GLOBAL CDWD INFOBASE

SRI LANKA

Country Population: 20.5 million

CDWD Community population: 2.5 million

CDWD Communities: Sinhalese- Rodi or Rodiya. Tamil-  Pallars, Nalavas and Paraiyars

Traditional occupations: The Tamil caste system is occupation-based as well as hereditary. Pallars and Nalavas (descendants of former slaves) work on lands of dominant castes, while Paraiyars are engaged in so-called unclean occupations.

Sri Lanka has three parallel caste systems for each of the country’s main population groups: the Sinhalese majority; the Sri Lankan Tamils to the north and the east; and the Indian Tamils, who are mainly found in tea plantations and at the bottom of the urban social hierarchy.

Within the Sinhala community, lower caste groups, including the Rodi, occupy the lowest position in the caste system. They have low levels of education, suffer extreme poverty, and lack assets.They are under constant pressure to pursue hereditary caste occupationssuch as removing dead animals and dirt. The Rodi continue to be segregated, particularly with regards to their residence, with little or no proximity to the upper caste community.

In the Sri Lanka Tamil caste system, the bottom status is collectively occupied by different groups identified as Panchamar, and are considered untouchables.

Indian Tamils traces their origin back to the colonial era, when they were brought to plantations as indentured labourers. Although the Sinhalese have managed to overcome their low caste status in the caste hierarchy through the Sri Lankan Welfare state, Tamil Dalits still continue to face caste-based discrimination.

The estimated number of Dalits experiencing caste discrimination in Sri Lanka is 4 to 5 million, or 20 to 30 percent of the total population. In Sri Lanka, there is no common identity as ‘Dalits’ among ‘lower’ castes, and it has been difficult for them to organize themselves, in contrast to the situation of Dalits of India and Nepal.

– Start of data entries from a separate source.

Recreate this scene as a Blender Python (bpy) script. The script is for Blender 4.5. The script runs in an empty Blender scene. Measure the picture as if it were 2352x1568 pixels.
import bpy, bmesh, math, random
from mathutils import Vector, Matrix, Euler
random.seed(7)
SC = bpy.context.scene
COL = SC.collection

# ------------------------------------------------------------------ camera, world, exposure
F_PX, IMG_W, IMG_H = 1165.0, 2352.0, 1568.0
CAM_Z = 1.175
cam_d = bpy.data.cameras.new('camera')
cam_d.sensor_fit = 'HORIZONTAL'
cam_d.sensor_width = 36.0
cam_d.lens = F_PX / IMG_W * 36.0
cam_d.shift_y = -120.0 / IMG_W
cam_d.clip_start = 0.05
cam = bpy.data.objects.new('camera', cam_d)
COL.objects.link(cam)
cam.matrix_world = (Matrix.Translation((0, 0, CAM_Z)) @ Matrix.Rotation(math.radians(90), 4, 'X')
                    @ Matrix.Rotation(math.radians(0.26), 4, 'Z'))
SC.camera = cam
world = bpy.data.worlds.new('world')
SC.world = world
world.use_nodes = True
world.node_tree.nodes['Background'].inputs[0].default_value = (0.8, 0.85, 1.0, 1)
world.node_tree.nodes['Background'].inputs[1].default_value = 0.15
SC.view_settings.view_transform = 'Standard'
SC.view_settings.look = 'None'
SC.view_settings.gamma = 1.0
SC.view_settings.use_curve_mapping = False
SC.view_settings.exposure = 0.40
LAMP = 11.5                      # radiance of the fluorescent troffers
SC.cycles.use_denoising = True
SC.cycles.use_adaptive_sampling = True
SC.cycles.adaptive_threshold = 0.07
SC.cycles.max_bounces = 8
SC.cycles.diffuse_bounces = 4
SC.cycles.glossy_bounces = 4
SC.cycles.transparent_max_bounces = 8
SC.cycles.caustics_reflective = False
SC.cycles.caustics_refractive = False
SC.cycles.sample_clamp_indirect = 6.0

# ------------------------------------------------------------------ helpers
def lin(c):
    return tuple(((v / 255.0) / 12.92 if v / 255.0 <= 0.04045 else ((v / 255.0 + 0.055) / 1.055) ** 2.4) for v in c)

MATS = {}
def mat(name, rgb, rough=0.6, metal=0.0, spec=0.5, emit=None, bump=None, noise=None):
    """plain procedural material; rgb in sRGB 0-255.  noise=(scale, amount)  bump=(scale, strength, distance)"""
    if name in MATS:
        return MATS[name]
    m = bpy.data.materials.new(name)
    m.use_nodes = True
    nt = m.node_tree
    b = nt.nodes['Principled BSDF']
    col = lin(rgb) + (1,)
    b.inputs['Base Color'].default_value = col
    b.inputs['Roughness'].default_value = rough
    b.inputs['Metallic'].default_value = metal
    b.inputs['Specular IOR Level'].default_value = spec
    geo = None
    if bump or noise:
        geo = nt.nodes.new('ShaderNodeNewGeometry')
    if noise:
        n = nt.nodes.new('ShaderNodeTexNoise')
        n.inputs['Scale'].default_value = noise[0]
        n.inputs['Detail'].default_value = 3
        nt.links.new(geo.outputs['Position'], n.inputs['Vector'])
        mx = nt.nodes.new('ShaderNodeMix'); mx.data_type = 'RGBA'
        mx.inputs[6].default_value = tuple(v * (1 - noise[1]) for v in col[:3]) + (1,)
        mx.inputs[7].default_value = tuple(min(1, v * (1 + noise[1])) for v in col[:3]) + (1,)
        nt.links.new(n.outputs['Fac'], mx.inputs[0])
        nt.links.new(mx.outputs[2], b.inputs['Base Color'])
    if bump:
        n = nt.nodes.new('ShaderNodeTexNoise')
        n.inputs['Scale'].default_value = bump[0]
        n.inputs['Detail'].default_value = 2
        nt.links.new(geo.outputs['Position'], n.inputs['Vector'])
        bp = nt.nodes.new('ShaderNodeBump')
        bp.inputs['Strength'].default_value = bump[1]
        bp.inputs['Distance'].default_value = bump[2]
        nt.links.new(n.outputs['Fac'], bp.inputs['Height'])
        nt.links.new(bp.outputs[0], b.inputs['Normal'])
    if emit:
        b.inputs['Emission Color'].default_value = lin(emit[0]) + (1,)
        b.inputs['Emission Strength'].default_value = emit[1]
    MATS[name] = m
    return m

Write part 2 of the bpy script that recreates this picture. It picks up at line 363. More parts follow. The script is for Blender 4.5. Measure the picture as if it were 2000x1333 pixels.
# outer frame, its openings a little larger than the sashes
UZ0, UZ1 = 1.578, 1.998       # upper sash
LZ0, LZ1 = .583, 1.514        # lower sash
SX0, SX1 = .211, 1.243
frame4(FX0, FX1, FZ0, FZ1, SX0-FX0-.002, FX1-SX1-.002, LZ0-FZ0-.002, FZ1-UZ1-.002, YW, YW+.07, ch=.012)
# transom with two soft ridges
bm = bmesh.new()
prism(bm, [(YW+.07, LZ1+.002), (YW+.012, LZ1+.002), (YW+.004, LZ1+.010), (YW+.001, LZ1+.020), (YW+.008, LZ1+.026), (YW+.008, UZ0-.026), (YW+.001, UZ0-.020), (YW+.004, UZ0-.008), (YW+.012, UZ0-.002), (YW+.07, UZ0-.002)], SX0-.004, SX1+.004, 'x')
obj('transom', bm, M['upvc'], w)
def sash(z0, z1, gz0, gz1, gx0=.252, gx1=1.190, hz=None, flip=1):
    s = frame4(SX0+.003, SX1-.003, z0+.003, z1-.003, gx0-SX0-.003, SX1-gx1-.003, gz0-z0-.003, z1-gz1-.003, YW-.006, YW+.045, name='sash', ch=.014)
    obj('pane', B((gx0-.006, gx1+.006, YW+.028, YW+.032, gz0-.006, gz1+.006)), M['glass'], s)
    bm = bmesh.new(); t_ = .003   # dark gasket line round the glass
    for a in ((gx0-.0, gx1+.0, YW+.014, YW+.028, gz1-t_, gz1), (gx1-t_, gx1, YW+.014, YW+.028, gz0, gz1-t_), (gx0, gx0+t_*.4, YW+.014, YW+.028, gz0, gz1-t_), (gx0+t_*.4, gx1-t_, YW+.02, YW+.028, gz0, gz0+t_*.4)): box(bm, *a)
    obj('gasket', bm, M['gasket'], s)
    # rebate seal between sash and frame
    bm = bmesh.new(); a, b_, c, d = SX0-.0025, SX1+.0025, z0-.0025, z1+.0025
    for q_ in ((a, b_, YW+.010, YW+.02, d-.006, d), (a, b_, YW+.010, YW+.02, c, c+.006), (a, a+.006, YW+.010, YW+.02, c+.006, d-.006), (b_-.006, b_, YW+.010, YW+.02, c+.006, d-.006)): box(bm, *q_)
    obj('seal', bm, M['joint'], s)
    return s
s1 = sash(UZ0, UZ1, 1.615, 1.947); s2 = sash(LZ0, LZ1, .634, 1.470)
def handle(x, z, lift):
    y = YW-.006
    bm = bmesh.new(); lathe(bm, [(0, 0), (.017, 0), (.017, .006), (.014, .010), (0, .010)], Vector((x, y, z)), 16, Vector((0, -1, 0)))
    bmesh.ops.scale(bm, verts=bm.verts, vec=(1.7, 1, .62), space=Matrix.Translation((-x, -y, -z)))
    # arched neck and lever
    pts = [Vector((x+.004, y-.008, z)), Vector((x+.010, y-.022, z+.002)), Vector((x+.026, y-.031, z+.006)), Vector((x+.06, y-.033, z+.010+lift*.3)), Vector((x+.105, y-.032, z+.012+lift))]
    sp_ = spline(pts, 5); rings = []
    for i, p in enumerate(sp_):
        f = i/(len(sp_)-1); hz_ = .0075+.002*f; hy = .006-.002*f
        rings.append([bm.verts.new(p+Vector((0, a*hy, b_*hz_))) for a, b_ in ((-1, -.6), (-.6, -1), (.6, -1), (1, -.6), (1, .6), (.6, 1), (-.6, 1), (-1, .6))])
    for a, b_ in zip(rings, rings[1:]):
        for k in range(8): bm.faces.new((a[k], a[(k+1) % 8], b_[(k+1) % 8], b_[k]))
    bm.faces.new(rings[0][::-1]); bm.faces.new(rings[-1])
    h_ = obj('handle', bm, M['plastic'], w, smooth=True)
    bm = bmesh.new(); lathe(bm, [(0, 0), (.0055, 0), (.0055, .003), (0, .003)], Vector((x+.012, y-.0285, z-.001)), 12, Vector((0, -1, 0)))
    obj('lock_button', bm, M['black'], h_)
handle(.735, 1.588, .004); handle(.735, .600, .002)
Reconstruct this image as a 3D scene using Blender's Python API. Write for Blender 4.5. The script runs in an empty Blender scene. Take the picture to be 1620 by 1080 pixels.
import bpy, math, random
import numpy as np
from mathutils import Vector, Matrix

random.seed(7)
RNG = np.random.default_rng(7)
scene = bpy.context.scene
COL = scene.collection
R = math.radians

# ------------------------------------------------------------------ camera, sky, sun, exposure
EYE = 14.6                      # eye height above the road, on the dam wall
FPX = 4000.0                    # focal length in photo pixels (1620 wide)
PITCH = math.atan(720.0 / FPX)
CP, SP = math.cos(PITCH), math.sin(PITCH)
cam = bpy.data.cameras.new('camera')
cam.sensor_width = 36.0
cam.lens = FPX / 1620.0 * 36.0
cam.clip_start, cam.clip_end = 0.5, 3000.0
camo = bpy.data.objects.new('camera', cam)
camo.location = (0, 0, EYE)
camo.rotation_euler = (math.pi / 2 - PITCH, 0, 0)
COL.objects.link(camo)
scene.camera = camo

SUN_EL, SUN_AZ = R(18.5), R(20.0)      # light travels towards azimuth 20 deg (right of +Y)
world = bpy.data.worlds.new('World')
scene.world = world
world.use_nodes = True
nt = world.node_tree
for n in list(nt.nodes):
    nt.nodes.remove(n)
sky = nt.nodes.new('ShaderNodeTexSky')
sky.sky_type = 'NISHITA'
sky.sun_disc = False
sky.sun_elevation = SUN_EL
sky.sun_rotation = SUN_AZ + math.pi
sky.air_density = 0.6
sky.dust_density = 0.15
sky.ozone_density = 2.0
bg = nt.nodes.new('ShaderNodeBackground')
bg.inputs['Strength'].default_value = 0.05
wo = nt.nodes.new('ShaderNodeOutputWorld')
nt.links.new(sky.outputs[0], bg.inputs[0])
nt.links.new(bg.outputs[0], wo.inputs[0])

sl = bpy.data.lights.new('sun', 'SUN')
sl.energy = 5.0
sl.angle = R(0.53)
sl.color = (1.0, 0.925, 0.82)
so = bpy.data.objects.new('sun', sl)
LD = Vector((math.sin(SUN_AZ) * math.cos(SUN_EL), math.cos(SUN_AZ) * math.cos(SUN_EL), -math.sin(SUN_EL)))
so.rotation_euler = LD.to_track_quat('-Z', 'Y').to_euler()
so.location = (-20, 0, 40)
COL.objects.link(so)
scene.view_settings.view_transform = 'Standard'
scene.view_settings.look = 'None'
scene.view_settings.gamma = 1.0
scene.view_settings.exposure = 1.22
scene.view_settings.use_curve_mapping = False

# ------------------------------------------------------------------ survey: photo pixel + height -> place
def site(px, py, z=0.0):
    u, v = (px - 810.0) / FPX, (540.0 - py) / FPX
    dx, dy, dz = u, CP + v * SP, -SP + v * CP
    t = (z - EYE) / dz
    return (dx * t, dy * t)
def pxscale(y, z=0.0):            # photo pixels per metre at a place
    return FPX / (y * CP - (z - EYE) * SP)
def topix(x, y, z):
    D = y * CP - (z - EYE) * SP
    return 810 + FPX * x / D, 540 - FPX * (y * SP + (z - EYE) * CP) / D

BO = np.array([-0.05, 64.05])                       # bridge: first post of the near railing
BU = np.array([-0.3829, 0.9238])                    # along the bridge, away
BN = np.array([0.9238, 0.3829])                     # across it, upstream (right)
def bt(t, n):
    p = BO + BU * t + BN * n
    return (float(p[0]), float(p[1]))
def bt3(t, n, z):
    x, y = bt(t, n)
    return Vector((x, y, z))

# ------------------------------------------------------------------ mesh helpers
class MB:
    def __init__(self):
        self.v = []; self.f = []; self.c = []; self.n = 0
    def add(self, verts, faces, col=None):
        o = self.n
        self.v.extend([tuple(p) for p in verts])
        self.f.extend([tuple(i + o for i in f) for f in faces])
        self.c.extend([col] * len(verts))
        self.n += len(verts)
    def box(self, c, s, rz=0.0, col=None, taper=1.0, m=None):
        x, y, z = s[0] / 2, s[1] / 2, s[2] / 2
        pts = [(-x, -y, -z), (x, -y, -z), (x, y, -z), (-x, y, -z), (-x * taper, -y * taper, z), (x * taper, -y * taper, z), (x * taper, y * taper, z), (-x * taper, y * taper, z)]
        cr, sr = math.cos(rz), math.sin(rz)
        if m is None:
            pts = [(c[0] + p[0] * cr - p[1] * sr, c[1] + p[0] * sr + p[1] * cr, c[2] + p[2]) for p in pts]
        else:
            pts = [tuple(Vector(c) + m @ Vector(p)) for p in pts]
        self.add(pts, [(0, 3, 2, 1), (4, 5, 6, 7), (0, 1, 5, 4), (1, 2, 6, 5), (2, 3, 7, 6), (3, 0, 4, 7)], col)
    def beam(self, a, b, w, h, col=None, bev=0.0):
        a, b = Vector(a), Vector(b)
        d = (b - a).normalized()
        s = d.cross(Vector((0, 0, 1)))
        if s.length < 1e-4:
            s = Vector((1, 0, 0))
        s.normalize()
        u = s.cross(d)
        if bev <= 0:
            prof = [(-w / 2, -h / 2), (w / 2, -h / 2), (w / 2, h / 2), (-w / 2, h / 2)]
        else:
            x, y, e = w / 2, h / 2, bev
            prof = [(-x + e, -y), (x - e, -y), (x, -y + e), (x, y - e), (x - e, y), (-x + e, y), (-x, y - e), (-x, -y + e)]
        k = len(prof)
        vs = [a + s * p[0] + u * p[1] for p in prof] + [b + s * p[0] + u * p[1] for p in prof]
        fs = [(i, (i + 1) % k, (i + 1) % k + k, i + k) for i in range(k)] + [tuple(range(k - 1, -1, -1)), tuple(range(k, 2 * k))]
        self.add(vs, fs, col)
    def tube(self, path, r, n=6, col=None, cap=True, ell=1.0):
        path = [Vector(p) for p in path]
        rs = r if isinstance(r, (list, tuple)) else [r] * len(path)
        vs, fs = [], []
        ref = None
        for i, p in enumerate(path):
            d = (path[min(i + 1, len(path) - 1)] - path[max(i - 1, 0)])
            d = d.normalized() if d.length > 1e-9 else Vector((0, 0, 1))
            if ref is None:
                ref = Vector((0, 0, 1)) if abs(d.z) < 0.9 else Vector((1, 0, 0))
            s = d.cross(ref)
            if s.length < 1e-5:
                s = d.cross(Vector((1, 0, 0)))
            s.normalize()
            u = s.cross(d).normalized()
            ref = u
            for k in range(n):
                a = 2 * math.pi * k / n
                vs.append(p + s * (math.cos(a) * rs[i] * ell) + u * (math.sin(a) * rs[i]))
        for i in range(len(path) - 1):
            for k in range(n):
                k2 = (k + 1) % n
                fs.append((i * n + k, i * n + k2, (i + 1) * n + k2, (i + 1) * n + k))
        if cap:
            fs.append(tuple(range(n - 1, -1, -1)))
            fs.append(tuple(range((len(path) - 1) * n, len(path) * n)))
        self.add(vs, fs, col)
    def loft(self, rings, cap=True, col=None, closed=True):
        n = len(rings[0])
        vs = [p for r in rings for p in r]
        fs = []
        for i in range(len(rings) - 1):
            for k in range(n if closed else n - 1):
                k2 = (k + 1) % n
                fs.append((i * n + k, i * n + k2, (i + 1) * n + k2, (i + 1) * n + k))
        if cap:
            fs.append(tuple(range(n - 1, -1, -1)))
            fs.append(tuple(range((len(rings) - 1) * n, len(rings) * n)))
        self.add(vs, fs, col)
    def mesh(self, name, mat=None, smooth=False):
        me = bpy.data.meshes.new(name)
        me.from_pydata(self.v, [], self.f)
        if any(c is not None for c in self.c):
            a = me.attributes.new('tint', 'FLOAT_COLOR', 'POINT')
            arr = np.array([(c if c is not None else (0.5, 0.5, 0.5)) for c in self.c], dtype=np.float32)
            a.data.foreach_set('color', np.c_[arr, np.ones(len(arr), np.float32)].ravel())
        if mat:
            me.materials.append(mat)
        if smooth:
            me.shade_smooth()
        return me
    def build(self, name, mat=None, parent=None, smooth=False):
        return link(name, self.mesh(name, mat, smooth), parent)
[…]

While the caste system has diminished over the years, some of its forms continue to exist. Unlike the Hindu caste system founded on the basis of religious notions of purity and pollution, caste systems in Sri Lanka have relied more  on a kind of secular ranking upheld by the state, land ownership and tenure, religious organisations and rituals, and firmly-rooted notions of inherent superiority and inferiority. Women can be seen especially as a vulnerable group because of the widespread ethnic, caste, class and gender discriminations faced by them.

Although caste is recognized and caste discrimination is firmly entrenched in Sri Lankan society, the issue is rarely discussed in public. More than 150 years of social exclusion and the restriction of movement for Indian Tamil plantation workers is a clear indication of the ‘caste-blind’ policies of both state and non-state actors, including international agencies, which do not address caste discrimination in Sri Lanka.